You're reading: More words, but also some action, in Ukraine-Poland defense cooperation

Three years since the outbreak of Russia’s war on Ukraine in the Donbas, Poland remains Ukraine’s closest military and political partner.

Still, the relationship is hardly overwhelming in strength.

“Poland was the first nation to provide us military aid, in Ukraine’s darkest hours,” said Valeriy Ryabykh, an expert with the Center for Army, Conversion and Disarmament Studies, a Kyiv-based defense think tank. “It’s hugely questionable that we’d have been able to resist Russian invasion without this support.”

In the spring of 2014, as Russia ignited the war, Poland provided the first supplies of body armor as well as old ammunition stocks to compensate for dire shortages faced by Ukraine’s armed forces.

To this day, Poland remains among Ukraine’s biggest military aid suppliers, and a steadfast advocate of Ukraine in NATO.
“Many of the alliance policies to support Ukraine amid the war in the east were directly lobbied for by the Polish military,” says Ryabykh. “The Poles understand like no others the level of threat that Russia poses.”

Missing opportunities

But the list of Ukrainian-Polish declarations on defense cooperation is longer than the list of actions.

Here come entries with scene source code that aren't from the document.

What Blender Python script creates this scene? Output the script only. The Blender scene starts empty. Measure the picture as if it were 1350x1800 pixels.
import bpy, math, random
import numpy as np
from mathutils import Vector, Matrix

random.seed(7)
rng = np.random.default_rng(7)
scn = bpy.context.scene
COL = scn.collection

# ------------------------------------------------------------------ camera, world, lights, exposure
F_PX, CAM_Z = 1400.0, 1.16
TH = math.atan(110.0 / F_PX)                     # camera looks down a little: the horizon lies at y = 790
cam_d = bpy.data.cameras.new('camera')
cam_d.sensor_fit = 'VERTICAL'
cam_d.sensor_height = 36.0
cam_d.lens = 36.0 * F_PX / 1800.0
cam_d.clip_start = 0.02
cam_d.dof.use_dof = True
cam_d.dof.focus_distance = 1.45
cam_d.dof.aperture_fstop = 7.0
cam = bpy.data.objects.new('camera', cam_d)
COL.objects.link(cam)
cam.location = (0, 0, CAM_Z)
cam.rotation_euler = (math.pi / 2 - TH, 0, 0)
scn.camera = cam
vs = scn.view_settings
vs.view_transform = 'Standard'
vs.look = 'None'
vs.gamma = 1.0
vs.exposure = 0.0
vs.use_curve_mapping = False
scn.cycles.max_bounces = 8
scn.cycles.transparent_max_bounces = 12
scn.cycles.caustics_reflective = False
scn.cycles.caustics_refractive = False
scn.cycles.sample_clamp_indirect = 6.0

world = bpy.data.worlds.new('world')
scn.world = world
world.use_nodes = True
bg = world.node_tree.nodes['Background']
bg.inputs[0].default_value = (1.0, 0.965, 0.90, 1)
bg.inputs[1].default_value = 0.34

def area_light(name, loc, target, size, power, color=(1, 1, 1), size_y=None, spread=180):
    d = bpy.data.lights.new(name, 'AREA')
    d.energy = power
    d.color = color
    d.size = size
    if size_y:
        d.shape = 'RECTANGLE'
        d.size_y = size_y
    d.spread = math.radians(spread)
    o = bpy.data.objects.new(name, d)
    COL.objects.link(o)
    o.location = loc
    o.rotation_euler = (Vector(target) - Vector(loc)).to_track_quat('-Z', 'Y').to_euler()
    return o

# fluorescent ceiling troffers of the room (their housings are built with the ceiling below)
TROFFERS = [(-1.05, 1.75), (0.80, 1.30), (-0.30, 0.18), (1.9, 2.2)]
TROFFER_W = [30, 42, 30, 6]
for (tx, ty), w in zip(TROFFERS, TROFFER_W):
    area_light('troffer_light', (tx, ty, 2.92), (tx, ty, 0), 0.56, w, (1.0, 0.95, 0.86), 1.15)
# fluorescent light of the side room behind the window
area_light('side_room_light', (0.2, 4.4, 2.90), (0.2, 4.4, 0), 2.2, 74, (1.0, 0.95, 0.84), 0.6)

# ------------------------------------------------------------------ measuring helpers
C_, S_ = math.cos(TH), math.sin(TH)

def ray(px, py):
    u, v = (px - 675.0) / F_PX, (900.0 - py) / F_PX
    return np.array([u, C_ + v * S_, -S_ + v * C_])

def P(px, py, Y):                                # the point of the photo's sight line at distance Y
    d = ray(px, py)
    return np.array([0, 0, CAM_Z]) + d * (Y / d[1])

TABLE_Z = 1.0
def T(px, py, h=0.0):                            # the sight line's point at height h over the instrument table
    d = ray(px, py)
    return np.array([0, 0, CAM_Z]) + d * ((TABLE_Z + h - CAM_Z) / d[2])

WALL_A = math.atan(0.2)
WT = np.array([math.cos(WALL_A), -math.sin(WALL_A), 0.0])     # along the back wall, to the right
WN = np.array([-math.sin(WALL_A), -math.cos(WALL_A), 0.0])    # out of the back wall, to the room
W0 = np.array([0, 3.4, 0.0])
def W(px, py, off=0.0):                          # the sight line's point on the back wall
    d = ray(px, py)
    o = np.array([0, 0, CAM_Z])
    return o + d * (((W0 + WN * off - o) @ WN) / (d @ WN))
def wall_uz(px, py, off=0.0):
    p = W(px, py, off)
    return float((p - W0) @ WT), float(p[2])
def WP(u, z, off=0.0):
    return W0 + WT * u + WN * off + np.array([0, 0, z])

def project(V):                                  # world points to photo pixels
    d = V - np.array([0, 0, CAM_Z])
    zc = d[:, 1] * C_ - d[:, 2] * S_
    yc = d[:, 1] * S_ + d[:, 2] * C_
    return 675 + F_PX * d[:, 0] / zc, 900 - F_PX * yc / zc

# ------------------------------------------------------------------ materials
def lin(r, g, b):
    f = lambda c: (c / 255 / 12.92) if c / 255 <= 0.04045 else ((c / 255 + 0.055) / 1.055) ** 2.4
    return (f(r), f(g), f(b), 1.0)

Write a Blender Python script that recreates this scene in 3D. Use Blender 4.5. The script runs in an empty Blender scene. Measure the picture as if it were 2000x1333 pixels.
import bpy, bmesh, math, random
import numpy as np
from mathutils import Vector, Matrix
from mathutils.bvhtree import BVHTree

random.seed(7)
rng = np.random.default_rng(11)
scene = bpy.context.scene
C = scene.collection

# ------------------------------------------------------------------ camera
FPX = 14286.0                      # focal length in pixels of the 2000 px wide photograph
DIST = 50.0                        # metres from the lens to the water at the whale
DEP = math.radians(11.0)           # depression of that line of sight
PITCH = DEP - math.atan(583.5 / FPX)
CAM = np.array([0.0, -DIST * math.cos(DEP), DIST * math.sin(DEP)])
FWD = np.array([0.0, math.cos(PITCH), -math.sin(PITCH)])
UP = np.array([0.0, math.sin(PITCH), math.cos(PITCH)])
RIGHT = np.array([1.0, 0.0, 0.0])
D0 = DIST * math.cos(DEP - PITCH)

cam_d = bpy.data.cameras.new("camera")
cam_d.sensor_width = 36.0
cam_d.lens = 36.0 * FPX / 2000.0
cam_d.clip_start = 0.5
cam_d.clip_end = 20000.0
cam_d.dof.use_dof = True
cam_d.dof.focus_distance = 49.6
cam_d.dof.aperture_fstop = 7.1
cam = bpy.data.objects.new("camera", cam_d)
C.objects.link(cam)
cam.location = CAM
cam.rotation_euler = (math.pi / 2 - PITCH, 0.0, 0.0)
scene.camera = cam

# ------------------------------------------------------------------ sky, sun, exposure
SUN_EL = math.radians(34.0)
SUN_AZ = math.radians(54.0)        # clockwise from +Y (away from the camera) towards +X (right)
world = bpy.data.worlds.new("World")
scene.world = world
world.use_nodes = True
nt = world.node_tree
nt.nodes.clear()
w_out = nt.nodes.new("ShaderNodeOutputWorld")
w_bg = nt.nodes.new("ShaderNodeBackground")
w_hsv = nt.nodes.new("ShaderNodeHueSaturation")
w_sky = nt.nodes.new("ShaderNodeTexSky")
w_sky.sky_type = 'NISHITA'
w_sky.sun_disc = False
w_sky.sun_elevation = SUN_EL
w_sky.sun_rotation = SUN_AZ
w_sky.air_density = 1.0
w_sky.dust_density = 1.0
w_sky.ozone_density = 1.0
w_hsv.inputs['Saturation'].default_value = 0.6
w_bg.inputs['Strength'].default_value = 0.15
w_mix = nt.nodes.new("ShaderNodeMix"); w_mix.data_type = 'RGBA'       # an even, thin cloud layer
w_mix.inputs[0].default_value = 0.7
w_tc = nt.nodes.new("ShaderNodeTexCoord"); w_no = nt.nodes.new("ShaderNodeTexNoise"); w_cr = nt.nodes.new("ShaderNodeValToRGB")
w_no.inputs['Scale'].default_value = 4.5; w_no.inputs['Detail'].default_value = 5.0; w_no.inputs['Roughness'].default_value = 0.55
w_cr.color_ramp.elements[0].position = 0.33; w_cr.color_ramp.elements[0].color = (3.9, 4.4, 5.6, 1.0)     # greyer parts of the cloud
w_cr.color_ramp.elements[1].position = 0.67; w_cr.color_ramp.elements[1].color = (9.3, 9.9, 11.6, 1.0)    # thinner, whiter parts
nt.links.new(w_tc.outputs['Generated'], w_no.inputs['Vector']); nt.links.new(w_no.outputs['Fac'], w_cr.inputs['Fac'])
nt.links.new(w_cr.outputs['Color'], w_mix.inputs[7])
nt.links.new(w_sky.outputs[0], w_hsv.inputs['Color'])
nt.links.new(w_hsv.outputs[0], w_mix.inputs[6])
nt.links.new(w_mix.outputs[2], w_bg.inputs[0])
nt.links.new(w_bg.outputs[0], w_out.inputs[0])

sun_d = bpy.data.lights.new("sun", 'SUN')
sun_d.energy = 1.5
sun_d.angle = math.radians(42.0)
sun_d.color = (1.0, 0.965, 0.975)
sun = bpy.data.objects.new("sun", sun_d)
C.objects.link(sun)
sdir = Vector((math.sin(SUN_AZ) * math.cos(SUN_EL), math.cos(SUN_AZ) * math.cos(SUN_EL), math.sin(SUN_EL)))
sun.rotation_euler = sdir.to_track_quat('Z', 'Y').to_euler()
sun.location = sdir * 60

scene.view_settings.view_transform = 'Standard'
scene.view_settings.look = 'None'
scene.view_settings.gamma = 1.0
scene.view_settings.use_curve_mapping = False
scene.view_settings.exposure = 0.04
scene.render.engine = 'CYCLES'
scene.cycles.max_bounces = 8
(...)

One unrealized project is creation of an industrial hub for the modernization of Ukraine’s stocks of T‑72 tanks and other armor, which was proposed by PCO, a Polish producer of night-vision, thermal imaging and laser equipment.

Ukrainian tanks came up against modernized Russian T‑72 tanks (T‑72B3s) in fighting near Debaltseve in February 2015, and fared badly in night combat. So in 2016, Polish engineers proposed a modernization package for Ukrainian T‑72s, to equip them with KLW‑1 Asteria thermal imaging cameras.

The new venture would be based in Ukraine, with Ukrainian personnel using Polish technologies to modernize Ukrainian T‑72 and T‑64 tanks, BMP‑1 infantry fighting vehicles and Poland’s own tanks.

Polish companies also want to join in the production of the Kvitnyk, a precision artillery shell made by Ukraine’s Progress industrial complex in Nizhyn. Poland has offered to replace Russian laser targeting units.

“In this situation, Ukraine has the capacity to produce highly precise weapons, and Poland has the advanced technologies needed for them,” Ryabykh said. “By joining these two elements, the two countries can equip their armies with the best world’s guided shells, and also enter the global weapons market.”

In another project, Polish Defense Minister Antoni Macierewicz said Warsaw and Kyiv were discussing plans to launch joint production of helicopters. The new helicopter project, based on Poland’s widely used PZL W‑3 Sokol multipurpose helicopter, would use engines made by the Zaporizhia-based Motor Sich company, which were described by Macierewicz as excellent.
Polish-Ukraine ventures could create weapons with a high quality-to-price ratio that would be highly competitive with Russian weapons, experts believe.

But none of these cooperation projects have gotten off the ground.

Sweden’s Stockholm International Peace Research Institute estimates Ukraine’s weapons exports to Poland were worth only $8 million in 2016, when only one arms trade deal was announced: Ukraine sold 40 of its R‑27R1 air-to-air missiles to Poland to arm its MiG‑29 fighter jets.

And while Ukroboronprom, Ukraine’s state-run defense concern, is not legally entitled to cooperate with private-owned foreign companies, the situation is unlikely to change, experts say.

United in defense

One Ukrainian-Polish defense cooperation effort that had seen some success is Litpolukrbrig a military brigade of 4,500 troops drawn from Lithuania, Poland, and Ukraine, which has its command center in Lublin in southeastern Poland.

The unit includes Ukraine’s 80th Airborne Brigade from Lviv. The brigade has participated in international military exercises such as Anaconda‑2016, held in June in Nova Demba, Poland.

In December, the brigade was certified as a combat-ready unit according to NATO standards. “This composite brigade is a perfect opportunity for Ukraine to start implementing the alliance standards,” Ryabykh said. “It is they who will become the command backbone of a reformed Ukrainian army.”